Era el día

EL MUNDO 10/04/14
ARCADI ESPADA

Llevaría unos diez minutos hablando el presidente Rajoy cuando dijo que en realidad el debate podría acabarse en aquel momento. Durante esos diez minutos había hecho de secretario de la Mesa y había leído por segunda vez la impecable respuesta del Gobierno a los planes soberanistas. A mí también me habría gustado que el debate acabara ahí. E incluso que la representación del Estado se hubiese limitado al secretario verdadero, aunque rogándole que ya que hablaba en castellano dijera Generalidad en vez de Cheneralitat. Por contra, si el debate proseguía más allá del trámite y se adentraba en la política yo esperaba que los partidos democráticos se afanaran en la deslegitimación del nacionalismo. Si el día iba a durar, era el día.

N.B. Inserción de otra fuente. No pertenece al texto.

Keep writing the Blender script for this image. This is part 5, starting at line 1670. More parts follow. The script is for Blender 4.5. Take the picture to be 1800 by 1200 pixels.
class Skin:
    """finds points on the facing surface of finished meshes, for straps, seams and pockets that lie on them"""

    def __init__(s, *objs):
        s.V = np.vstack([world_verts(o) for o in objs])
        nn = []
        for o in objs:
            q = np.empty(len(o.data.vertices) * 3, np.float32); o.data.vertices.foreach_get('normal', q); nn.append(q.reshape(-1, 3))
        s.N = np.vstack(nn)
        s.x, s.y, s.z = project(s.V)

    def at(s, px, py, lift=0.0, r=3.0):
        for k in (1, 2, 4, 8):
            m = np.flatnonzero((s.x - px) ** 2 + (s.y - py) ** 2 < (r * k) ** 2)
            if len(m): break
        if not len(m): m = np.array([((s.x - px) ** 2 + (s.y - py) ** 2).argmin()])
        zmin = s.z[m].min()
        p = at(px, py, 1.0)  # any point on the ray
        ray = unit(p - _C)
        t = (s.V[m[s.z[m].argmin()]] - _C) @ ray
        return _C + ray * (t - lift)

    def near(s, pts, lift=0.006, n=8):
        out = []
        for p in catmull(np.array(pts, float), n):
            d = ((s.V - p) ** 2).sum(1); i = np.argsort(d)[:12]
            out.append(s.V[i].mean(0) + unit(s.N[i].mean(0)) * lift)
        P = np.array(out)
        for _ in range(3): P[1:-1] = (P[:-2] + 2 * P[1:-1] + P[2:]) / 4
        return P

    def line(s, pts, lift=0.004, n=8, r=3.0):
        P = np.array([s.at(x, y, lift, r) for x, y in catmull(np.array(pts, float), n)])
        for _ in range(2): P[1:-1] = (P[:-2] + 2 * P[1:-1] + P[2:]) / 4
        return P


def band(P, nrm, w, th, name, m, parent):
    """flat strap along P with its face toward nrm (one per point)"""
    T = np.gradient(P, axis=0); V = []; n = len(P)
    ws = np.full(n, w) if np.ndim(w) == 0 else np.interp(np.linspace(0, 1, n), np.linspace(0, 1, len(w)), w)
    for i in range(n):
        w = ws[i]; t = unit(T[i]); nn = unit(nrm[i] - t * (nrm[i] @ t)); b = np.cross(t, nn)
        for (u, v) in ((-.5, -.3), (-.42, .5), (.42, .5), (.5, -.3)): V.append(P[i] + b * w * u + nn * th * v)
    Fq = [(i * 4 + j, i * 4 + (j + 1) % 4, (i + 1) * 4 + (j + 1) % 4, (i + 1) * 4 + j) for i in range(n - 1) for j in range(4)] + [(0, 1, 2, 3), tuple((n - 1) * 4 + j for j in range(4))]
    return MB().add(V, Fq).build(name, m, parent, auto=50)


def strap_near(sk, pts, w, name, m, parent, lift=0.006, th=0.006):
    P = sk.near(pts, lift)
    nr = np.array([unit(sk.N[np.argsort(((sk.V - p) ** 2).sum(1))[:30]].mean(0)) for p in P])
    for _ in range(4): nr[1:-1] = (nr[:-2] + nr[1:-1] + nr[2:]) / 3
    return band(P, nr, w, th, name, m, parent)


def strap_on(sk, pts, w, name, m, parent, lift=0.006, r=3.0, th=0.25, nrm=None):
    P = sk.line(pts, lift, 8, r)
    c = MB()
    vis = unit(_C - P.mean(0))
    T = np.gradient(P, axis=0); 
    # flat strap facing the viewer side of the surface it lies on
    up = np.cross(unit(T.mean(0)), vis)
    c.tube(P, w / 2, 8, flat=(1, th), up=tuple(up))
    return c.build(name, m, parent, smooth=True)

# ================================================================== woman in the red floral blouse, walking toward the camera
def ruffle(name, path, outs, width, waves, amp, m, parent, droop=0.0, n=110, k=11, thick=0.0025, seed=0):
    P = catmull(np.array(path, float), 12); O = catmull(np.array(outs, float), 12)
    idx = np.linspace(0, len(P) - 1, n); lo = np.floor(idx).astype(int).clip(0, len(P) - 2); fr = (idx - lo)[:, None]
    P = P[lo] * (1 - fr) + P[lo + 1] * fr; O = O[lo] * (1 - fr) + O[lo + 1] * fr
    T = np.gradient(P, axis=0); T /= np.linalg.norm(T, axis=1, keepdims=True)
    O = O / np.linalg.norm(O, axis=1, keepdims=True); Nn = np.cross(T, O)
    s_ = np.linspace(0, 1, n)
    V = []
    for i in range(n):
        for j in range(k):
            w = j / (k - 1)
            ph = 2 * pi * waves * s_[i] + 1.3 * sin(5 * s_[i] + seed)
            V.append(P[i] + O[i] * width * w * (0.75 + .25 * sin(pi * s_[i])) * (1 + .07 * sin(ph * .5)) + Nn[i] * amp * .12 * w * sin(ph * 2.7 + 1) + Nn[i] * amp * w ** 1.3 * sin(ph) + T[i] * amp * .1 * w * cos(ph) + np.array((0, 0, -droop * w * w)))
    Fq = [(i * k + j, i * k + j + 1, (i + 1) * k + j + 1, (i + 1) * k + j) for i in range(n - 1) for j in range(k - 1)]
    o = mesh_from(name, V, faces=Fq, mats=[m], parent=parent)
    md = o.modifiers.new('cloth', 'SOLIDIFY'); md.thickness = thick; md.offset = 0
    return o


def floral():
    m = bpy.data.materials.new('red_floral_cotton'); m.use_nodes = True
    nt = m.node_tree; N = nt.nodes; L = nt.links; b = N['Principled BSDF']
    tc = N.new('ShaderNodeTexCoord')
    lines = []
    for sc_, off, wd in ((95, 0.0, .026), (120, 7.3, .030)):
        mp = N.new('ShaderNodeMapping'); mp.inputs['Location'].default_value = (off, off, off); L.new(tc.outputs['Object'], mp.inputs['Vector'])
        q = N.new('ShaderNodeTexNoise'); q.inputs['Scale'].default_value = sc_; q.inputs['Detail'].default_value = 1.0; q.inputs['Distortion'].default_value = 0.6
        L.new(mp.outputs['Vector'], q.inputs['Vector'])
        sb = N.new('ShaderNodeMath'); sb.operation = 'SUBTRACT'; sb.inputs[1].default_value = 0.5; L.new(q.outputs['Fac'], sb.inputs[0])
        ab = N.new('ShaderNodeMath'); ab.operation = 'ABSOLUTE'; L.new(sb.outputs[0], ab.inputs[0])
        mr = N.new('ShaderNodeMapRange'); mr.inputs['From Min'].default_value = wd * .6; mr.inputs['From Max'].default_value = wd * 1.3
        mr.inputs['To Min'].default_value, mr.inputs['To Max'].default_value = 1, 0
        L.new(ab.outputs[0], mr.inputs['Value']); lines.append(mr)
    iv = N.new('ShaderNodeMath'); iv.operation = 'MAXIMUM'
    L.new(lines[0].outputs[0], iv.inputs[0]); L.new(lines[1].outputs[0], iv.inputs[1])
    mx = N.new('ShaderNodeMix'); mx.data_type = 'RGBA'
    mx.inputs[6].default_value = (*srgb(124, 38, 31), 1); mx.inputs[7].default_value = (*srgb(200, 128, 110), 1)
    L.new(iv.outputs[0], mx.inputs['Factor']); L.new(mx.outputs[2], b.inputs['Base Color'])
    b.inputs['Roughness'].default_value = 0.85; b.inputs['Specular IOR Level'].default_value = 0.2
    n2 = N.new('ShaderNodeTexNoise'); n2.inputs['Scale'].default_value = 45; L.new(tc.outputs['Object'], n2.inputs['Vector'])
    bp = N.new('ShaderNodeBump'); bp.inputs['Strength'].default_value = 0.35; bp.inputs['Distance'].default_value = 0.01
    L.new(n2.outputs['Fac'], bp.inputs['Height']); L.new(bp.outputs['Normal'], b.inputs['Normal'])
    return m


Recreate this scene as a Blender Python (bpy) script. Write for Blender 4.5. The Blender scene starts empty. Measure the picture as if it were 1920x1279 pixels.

El día de acabar con la falsificación principal de todo el siniestro proceso impulsado por el presidente Mas. De explicar que lo que había llegado al Congreso era la excrecencia, a menudo ridícula, de la más reaccionaria y dañina ideología europea. Y que la construcción del relato separatista y su apoderamiento social solo podía entenderse en los términos de un fracaso monumental de los ciudadanos catalanes, sarnosamente y con gusto vencidos por la corrupción, también económica, de sus elites políticas y por el desarrollo de un proceso de ingeniería social que empezaba en el Camp Nou (desde hace años Cataluña es ya algo menos que un club) y culminaba en TV3, el instrumento trazador del perímetro moral en que se desenvuelve la llamada nación catalana. Era el día de puntualizar que el proyecto de masiva fabricación de extranjería del nacionalismo no es el peaje del que aspira a salir mediante ese mal menor de una dictadura política, de una situación de opresión cultural o económica o, simplemente, de una injusticia generalizada; sino sólo el capricho sentimental y fantasmagórico de los dirigentes de una región europea que goza de niveles de autogobierno incomparables y que suponen que ni el más espectral catalanista pueda sentirse extranjero en ella. Era el día de satirizar, en fin, los complejos de Madrid, rompeolas de España: esa clase dirigente transversal, pomposa y fúnebre, siempre dispuesta a dejarse engatusar por el más ínfimo psicoanalista de barrio (hay uno que sienta a sus enfermos en el diván y les hace hablar con un toro), a cambio de que no la llamen antidemócrata, súplica.

Era el día, pero solo pareció saberlo la diputada nacional Rosa María Díez González.